CRUSH

  1. CRUSH 1:51
Released August 30, 2019 on Hausu
Jack Corrigan's first solo release of the year is a chaotic banger; like the Backstreet Boys jumping on a Project Pat tune, crooning "let me be your crush" amidst the violence, the song draws a heavy influence from Dirty South hip-hop and radio pop, assembled in a home studio with analog synths in hand, 808s blaring and vocals distorted and processed and layered so that the words drown out and become pure rhythm.

Yet for all its sonic excess, CRUSH is also inspired by the brevity of modern hip-hop and pop, fizzling to closure before it ever hits the two minute mark. Peering through the thunder reveals a carefully-mixed, minimalist core pushing the enormous sound of the track, taking notes from Yeezus or the screwed-up maximalism of JPEGMAFIA.

And you can be mistaken for thinking Corrigan's debut rap verse exists somewhere amidst the static. "That's my cousin Stuntt Mane from Sligo" he informed me holding a Polaroid of himself with a man wearing a ski mask. That's as much as I'm allowed to say here.

With influences between Blood Orange, K-Rino, Demon Queen and Solange, CRUSH is a melting pot, but it's also the beginning of a new era for Actualacid - his second project Boredoms 400 is approaching completion; "a mixtape or maybe album", aiming for the same dizzying highs as its single.

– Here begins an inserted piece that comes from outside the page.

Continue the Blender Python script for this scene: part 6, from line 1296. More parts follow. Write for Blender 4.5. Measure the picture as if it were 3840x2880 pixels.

Actualacid has revealed itself as a wildcard for Hausu - his debut Boredoms 500 an excursion into psychedelic rock opens into a wall of guitars. His 2018 single Apollo showcases his range as a songwriter; starting out delicate, then suddenly hurtling skyward. His remix for Ghostking is Dead's Burn Out rearranges matter around the song's bassline, creating something that lands somewhere in the space between Nicolas Jaar and dub techno.

His live show has been turning heads too, at nights organised by Hausu and Sunshine Cult Records - these millions of ideas assembled seamlessly leaving breathing room for improvisation - with live-coded, generative, reactive visuals assembled on stage by the rat who made this website. A screengrab from this live show forms the base of the single's recursive artwork.